Photo via: In Touch

We really love this vintage photo of Teresa Giudice and her husband-to-be Joe in 1984. Apparently they were family friends for years before they became a romantic couple. Little did this fresh faced New Jersey pair guess that a reality show, implants, and a shady bankruptcy were in their future. Apparently Joe sold a bunch of his old photos to In Touch Weekly – they must be hard up for money, after all.



  1. I am extremely proud of the fact that I actually do not know who the hell these people are.

  2. Looks like ol Joesephine-Boi has been dippin the wicky into other fish stink and produced a new “nephew” into the family. Poor T-lady refuses to mingle with the new neffy.

    We hear Papa Joe-Boi has considerable sausage sizemeat. Verificatia on that?

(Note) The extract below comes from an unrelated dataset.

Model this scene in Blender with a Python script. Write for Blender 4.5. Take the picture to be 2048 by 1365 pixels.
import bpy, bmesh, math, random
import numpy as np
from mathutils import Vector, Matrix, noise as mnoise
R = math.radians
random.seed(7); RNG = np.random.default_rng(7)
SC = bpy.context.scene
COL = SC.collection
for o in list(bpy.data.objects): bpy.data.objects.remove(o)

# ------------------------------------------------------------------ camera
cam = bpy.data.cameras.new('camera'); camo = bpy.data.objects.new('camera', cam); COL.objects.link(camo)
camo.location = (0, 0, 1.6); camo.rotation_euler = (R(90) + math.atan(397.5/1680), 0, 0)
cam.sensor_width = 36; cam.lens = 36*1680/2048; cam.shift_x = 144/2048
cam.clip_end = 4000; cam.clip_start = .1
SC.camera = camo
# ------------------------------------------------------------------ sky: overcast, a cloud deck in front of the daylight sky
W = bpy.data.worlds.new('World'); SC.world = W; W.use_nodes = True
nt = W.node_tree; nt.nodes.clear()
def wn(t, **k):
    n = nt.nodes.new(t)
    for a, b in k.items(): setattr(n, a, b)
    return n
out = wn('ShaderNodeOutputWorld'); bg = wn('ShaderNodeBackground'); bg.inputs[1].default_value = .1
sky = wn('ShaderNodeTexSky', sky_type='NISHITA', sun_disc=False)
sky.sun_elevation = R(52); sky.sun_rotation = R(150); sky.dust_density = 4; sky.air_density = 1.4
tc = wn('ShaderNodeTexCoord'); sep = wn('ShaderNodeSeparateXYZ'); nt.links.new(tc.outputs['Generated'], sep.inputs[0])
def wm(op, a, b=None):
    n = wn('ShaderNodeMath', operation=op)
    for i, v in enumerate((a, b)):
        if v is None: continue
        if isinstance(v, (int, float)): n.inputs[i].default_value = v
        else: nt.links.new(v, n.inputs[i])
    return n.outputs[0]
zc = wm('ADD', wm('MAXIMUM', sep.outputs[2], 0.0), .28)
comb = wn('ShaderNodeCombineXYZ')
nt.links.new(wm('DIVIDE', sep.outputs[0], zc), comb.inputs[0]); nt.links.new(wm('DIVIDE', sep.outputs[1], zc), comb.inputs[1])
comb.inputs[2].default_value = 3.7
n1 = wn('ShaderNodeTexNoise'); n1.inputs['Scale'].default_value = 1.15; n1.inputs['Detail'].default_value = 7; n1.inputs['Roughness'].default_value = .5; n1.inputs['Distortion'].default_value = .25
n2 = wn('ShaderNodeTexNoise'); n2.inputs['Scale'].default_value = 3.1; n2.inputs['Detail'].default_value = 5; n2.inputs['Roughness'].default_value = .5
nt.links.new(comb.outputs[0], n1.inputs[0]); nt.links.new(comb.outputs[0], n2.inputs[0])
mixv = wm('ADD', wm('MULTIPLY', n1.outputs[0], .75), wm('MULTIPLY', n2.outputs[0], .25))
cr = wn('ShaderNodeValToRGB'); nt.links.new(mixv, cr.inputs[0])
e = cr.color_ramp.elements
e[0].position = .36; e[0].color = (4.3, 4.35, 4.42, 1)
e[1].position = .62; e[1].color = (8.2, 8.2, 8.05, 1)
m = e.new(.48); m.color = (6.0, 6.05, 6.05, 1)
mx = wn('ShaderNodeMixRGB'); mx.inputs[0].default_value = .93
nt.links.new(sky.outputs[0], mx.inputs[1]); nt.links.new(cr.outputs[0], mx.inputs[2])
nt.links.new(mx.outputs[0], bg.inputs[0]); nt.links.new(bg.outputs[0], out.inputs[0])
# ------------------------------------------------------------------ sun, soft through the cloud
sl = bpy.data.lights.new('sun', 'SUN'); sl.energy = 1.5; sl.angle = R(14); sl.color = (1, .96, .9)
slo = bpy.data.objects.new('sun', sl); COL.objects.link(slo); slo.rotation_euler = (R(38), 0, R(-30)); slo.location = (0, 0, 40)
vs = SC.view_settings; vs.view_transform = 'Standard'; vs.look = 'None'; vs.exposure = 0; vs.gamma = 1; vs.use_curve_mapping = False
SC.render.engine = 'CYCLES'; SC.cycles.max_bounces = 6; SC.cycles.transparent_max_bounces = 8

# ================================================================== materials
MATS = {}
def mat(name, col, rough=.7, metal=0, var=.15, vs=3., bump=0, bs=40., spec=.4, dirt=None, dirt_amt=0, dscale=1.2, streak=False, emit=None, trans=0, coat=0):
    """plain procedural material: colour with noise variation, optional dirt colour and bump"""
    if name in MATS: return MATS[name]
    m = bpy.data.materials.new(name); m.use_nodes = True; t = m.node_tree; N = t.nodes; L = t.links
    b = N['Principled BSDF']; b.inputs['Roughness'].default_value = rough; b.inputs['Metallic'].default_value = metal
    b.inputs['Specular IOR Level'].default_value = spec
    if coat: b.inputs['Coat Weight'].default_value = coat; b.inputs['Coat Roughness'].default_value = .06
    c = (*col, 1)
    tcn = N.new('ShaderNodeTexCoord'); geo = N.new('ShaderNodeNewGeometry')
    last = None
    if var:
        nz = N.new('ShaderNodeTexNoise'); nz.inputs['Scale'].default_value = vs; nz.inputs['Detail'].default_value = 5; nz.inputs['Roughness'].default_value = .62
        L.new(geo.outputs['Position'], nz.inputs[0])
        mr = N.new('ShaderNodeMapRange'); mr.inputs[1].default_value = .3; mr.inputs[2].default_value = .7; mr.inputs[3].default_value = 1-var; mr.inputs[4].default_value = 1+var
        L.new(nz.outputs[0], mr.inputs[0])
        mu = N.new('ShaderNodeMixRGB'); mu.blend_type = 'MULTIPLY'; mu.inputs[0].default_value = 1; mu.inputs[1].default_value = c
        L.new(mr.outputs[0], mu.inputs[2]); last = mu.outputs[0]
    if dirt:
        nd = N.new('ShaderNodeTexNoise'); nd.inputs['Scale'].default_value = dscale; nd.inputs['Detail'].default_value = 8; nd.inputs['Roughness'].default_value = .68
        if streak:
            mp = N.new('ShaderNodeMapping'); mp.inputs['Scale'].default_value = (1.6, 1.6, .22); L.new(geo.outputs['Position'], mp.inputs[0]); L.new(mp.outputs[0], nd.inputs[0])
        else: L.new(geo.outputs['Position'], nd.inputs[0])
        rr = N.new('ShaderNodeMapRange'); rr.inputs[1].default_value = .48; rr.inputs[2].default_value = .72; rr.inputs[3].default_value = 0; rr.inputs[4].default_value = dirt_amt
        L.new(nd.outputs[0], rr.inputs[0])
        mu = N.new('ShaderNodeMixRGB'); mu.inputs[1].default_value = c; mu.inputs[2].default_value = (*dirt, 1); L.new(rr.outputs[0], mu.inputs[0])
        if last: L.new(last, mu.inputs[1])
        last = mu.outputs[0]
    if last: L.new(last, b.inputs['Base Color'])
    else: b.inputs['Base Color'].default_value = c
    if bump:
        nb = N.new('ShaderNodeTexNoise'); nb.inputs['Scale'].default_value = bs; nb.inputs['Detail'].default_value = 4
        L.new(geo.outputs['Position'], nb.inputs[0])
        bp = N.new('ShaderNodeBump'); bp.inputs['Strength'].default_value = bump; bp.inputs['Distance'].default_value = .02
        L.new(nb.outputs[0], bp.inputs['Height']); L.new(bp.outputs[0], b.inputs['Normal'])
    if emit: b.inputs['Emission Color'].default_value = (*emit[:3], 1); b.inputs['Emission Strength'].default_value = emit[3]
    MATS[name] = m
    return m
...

  3. when you’re raised like an american you’re distined to fail, folks.
    sorry, I KNOW IT’S HARD……….

  4. “Joe” looks about 40 years older not than in this picture and it’s hard to believe it’s the same guy. He’s a huge bloated short toad who talks like “dat” and has a bunch on guns. His wife has her brand new tits and much too much heavy make-up, looks like the hooker she probably would have been if they hadn’t been the scammers they turned out to be. The young daughters are the most spoiled brats I’ve ever seen on TV and ugly little trolls to boot, always bleating little goat “Maaa-aa-aa” as they throw yet ANOTHER fit! I tuned in a few times now just to see what all the hub-bub was about…and…well..

  5. Yeah, I saw her on a magazine saying they went thru 11 million dollars. She has had some work done. He is bloated like a big carp.

  6. Ah, so SHE is one of the Real Houswives.

    That franchise has always been absurd. How are they defining “Housewife”? I always took it to mean a wife from the middle-middle class, or lower, who lived in the suburbs or city, had at most one domestic servant, and who stayed home to take care of the house and children. 95% of the women on those Real shows would not be considered a housewife by any stretch of the imagination.


  7. Yes, they do stretch the definition of “housewife” quite far in these shows. Plus, I don’t know where or how they dig these players up, or how they pass what tests to make the cut, but the producers sure seem to be finding some real winners (NOT!).
    Now, there’s a new one coming out from Beverly Hills, and one of them is Kelsey Grammer’s new ex-wife. So, already, how does SHE qualify for the show being divorced? Plus, she’s a plastic faced and tited creep like most of the other ones are. Maybe THAT’S how they pick em!

  8. Reta, yeah, they are definitely selected for their look, their controversy potential, and their personality (usually bad, not good).

    I actually liked the O.C. version, the original, in its early days – it was more like a real documentary than a reality show. But as the producers seemed to find a formula, the show took a quality nose dive, and then the clones appeared.

    I actually think the New York housewives are the worst, as they are neither housewives NOR the glittery classy socialites they like to think they are. Just because your husband has a few bucks it does not make you a New York Socialite.